Sunday, January 30, 2005

Equanimity

Expectations are a funny thing. We all have them, but nobody ever seems to find any real use for them. To have expectations for something is to create an idea, an image of what that thing will be before actually experiencing it. Now, the obvious flaw in that process is that without the experience, to simply guess at what something will be is to invite failure. And failure is a fellow who isn't shy about accepting invitation, or even crashing the party once in a while.

Ok, so the argument would be that most rational people don't make wild guesses to formulate their expectations, but base them on previous experiences of similar things. Seems reasonable, and really, it's a fairly effective method. Most expectations aren't all that much off the mark.

If that's the case, what's my point?

My problem is that I cannot seem to formulate reasonable expectations for myself. I know certain things about myself, and I sometimes like to fancy that I spend more brainpower obsessing over my internal world than most people possess in their lifetimes. The tricky bit is that I find my life to become more complicated when I start to introduce more of what I think I know about myself into the picture. I cannot claim to know very much about other people, only what they choose to expose to me. Plenty of extrapolation is possible, and is carried out, but that is nothing more than guesswork. So I can only apply my knowledge of myself to the situations about me, even if that knowledge includes what I think about other people.
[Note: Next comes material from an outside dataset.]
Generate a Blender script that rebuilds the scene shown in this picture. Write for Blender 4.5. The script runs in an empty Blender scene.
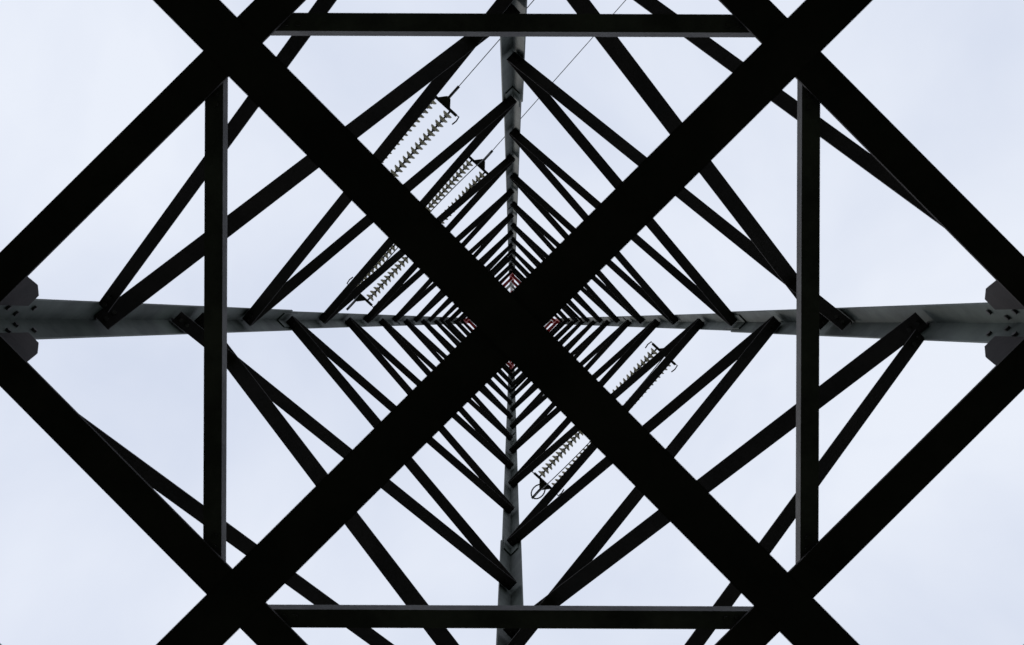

When I was younger, life was much simpler. I did not worry so much about stuff. My interests were fairly simple, to accomplish what I may within my limitations. Think of it in terms of a maximisation problem. Given such and such restrictions, find the maximum of a function. So I scurried about trying to satisfy visceral urges, doing whatever I felt like, really. The path of least resistance, to a large degree, for to simply do whatever you feel like within the confines of what you're expected to do, is really the easiest thing in the world.

For some reason, I had to make things more difficult. I began to question the variables in my problem. So by examining those variables, I started to introduce more variables to compensate for the inadequacies of my previous problem sets. Slowly, the problem became gargantuan, impossible to solve. I hardly knew how the function behaved, no clue as to how to read it. I didn't know what I wanted. It seemed I would simply flutter about inside the function, never knowing whether I had reached the maximum or not.

Bleak as that may sound, things have gotten more depressing.

Today, I have come to the conclusion that there is no point at all in trying to stay within the problem. It doesn't matter what happens in that function. I cannot honestly say I care.

I was asked last night about what I wanted to do before I died. As I tossed out things such as private jets and ice-breakers through the North Pole and other such nonsense, I realised there was nothing I really wanted to do in life. One way of looking at it is that I can die today and be as content with my life as I would if I were to die 60 years later. After all, if there is nothing I really want to accomplish, then there is no urge to accomplish anything. As I put it, since I absolutely believe that I can be immensely successful if I wanted it, there is no need to actually go out and succeed. I don't need the validation of achieving a successful career. I would be happier if I simply won the lottery instead of having to work for my millions. Why can't I just get what I want in life? Some people want to achieve things, to make their fellow man admire their accomplishments. I just want money to make my life as pleasant as possible before I die. Even so, if my life turns out to be poor and squalid, I think I would handle it with equanimity. I would probably accept it and plough on. No burning resentment of those with more, no steely determination to better myself, no self-hatred for failing. I would pretty much shrug and get on with it, I think. That's a large part of why I don't think I'll ever get married. Too much apathy to share with someone. It would be horrendously unfair. I suppose it is possible that I just fall madly in love one day and completely forget that I don't care, to make the object of my passion the reason for my existence, to blind myself to what I would be subjecting her to. Then again, I suppose not.

Nothing too involved today. I don't feel like it.